A still from The Aunt from Chicago (Η θεία από το Σικάγο) with the eccentric aunt (played by Georgia Vasileiadou) in the middle.

A still from The Aunt from Chicago (Η θεία από το Σικάγο) with the eccentric Greek American aunt (played by Georgia Vasileiadou) in the middle.

The Aunt from Chicago is one of the most beloved films in the history of Greek cinema. Produced in 1957, it became an instant hit and remained in demand for many decades. The movie had all the ingredients of a successful production: a great set and superior performances by the best actors of its time. As much as the film is a satire on the conservatism of the Greek family, it is also a subtle mockery of the “aunt’s” Americanization.

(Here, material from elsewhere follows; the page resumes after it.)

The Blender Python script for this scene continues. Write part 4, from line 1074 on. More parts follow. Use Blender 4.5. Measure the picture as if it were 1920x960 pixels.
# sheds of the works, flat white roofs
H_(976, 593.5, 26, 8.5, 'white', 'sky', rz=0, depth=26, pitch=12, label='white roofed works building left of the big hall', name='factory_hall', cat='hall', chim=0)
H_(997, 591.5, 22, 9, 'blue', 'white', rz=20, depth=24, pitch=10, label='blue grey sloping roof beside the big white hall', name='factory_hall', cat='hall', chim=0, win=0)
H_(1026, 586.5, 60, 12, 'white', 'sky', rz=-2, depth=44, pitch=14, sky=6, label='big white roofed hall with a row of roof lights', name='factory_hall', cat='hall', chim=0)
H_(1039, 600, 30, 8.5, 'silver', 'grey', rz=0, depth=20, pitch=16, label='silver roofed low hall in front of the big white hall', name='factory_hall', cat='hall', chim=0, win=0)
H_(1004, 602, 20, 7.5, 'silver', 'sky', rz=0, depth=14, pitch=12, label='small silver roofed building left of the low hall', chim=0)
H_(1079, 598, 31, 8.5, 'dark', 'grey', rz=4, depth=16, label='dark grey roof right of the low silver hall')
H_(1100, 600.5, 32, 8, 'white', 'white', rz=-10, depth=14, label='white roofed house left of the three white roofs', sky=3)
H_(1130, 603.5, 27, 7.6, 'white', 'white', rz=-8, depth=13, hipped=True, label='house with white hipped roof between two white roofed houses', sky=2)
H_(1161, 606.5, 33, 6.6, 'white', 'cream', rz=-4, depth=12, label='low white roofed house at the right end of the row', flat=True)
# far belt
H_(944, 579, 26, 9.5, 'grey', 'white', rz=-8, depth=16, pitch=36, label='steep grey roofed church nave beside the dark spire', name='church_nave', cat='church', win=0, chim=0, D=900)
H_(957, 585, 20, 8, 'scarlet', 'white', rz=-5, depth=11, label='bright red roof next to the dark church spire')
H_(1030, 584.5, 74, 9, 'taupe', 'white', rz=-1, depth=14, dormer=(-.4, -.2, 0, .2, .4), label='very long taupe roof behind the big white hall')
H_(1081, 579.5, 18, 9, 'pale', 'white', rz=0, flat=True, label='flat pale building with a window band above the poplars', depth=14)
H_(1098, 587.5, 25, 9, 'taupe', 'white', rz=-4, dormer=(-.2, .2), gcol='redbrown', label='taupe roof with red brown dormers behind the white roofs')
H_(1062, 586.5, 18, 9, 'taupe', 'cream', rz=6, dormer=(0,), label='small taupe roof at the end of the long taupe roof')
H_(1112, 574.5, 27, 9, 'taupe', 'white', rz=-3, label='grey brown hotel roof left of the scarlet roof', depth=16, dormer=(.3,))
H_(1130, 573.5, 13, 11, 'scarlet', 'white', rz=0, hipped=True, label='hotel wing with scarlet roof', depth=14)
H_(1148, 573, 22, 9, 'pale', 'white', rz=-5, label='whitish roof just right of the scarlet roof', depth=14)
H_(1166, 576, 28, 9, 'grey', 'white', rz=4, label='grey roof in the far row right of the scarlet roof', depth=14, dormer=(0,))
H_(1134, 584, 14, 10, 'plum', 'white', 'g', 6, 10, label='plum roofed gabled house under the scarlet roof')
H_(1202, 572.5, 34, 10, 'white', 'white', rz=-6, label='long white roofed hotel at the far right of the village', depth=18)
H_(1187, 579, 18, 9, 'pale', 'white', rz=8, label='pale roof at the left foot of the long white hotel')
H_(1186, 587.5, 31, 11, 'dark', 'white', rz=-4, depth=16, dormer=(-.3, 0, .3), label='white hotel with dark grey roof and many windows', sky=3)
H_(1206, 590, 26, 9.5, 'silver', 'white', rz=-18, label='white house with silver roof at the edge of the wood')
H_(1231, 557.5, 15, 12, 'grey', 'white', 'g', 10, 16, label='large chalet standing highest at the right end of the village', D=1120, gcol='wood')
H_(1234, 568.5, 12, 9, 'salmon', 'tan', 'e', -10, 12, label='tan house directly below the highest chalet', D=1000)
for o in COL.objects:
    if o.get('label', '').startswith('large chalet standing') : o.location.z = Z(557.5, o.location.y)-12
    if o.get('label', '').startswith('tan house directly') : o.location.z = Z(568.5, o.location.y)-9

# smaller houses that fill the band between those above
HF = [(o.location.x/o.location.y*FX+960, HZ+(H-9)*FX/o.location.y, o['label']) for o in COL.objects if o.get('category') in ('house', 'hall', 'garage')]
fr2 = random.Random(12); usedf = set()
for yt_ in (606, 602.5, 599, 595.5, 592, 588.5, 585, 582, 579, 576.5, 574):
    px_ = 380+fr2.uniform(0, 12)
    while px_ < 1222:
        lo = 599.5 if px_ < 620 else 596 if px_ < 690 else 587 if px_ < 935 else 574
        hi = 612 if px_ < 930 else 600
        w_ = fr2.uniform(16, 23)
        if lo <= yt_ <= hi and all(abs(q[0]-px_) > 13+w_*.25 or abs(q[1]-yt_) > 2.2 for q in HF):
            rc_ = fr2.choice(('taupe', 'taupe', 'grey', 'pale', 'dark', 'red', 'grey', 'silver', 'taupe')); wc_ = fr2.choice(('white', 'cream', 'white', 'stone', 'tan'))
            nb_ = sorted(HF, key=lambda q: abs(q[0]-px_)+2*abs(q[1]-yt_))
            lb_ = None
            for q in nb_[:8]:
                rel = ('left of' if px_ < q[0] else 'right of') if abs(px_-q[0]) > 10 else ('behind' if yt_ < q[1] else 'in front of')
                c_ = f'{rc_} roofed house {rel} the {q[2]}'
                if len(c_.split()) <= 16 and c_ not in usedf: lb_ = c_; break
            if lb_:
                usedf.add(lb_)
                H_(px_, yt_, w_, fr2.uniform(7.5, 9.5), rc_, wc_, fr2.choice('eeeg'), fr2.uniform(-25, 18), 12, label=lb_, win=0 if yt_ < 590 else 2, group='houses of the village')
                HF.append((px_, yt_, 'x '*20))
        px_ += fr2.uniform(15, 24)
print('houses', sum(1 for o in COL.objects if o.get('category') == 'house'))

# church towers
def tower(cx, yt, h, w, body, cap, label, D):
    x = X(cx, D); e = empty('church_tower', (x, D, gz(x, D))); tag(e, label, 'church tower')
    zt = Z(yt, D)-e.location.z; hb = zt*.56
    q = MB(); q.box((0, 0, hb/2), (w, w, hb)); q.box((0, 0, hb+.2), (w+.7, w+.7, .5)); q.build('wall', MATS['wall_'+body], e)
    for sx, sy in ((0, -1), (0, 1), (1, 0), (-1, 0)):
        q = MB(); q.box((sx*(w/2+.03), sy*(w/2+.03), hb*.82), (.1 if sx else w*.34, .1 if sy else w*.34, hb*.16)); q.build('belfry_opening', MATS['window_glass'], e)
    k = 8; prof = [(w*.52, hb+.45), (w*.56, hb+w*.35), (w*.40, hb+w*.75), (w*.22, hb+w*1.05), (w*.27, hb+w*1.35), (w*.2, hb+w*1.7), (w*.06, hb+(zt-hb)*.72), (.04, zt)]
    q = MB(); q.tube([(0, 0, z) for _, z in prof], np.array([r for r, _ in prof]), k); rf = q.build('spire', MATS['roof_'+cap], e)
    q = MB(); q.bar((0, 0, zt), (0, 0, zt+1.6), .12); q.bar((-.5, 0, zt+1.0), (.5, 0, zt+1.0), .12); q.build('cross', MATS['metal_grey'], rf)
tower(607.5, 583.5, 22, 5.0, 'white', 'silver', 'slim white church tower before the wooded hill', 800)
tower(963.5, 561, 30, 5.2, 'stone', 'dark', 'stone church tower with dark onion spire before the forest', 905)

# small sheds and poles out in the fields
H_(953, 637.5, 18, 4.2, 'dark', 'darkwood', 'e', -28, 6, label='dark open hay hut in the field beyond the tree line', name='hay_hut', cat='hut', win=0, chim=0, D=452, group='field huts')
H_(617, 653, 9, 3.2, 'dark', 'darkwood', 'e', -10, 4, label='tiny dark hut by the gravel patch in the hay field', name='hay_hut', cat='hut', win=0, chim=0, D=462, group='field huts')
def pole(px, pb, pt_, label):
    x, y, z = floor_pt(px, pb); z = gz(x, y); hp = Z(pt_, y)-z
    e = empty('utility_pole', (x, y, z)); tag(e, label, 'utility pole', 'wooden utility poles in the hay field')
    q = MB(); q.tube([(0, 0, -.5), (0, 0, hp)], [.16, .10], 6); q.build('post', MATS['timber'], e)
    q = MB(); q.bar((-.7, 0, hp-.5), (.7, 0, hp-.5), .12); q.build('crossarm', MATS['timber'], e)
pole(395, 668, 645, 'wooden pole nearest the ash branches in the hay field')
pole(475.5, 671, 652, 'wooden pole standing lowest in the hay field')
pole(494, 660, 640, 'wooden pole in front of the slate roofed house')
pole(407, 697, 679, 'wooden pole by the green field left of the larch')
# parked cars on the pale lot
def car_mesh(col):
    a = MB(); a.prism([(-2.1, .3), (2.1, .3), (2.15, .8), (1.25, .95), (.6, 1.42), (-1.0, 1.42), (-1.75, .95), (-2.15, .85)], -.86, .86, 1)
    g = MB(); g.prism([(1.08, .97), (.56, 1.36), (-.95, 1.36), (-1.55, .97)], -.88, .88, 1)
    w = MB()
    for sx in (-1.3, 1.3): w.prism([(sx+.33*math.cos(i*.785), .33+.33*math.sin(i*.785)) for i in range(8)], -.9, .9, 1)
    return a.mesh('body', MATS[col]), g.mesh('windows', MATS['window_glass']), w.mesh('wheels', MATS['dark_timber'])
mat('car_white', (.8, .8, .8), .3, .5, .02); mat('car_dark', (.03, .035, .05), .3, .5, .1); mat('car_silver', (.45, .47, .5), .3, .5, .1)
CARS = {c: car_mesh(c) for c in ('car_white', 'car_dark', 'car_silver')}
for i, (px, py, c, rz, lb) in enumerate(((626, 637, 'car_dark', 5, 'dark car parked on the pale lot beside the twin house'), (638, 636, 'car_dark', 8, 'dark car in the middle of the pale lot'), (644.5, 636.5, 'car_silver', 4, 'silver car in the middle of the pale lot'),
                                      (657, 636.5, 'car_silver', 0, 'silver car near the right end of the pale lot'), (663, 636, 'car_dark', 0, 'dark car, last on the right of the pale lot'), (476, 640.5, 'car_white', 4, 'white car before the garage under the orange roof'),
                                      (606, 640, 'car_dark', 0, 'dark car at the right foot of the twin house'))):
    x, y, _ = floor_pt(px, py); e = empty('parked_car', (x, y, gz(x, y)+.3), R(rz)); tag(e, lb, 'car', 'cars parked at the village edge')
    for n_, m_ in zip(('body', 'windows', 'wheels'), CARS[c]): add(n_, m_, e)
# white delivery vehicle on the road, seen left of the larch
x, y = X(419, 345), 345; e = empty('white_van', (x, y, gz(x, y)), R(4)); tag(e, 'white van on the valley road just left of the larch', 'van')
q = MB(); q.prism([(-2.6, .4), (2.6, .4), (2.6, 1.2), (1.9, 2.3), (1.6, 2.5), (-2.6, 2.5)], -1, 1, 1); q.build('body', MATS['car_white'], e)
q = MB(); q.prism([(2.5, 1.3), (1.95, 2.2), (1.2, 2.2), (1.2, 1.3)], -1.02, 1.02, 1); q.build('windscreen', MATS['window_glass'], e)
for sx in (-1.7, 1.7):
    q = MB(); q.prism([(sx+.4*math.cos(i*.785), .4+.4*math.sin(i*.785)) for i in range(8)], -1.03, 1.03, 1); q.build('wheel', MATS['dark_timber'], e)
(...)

Proud of their successful relatives in America, but also feeling uncomfortable with their rapid assimilation by American culture, Greek intellectuals such as novelists Elias Venezis and Yorgos Theotokas tried to rationalize the loss of national identity by the Greek migrants.  If, before WW II, stories of hardship and suffering prevailed over stories of success, after the war America’s new supremacy left little room for a narrative of failure. Instead, a new transnational narrative wanted Greek migrants — with their age-old values and in light of the bravery they had demonstrated during the war — to have contributed to the building of a new America. Novelist Yorgos Theotokas in his Essay on America (Δοκίμιο για την Αμερική), in the wake of a visit to the United States in 1953, would go so far as to claim that “From now on, the American people will be—to a small, but considerable extent—descendants of Greeks also” (Laliotou 2004, p. 86). (For a thorough study of the Greek migration in America, see Ioanna Laliotou, Transatlantic Subjects: Acts of Migration and Cultures of Transnationalism between Greece and America, Chicago 2004.)